Ugur received his doctorate from the University of Maryland in 2001 and joined the Brown CS faculty the same year. His research is on the design and engineering of high-performance data systems that allow users to analyze large data sets interactively and easily. His recent work has focused on leveraging modern hardware features to speed up analytics, and using machine learning to build easy-to-use data tools for non-technical users.
Ugur has received an NSF CAREER Award and an IEEE 10-year Test of Time Award in Data Engineering, among others. He was a co-founder and a senior architect of Streambase Inc., a company that specializes in high-performance data processing. He was also a Manning Assistant Professor of CS and served as the Chair of the Brown CS Department from 2014 to 2022.

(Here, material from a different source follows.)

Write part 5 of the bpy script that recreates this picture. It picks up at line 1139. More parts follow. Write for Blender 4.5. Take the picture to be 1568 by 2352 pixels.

Carsten, James, Michael, and Ugur join seven other holders of Brown CS endowed professorships: Maurice Herlihy (An Wang Professor of Computer Science), Sorin Istrail (Julie Nguyen Brown Professor of Computational and Mathematical Sciences and Professor of Computer Science), Ellie Pavlick (Manning Assistant Professor of Computer Science), Daniel Ritchie (Eliot Horowitz Assistant Professor of Computer Science), Roberto Tamassia (Plastech Professor of Computer Science), Eli Upfal (Rush Hawkins Professor of Computer Science), and Andries van Dam (Thomas J. Watson, Jr. University Professor of Education and Professor of Computer Science).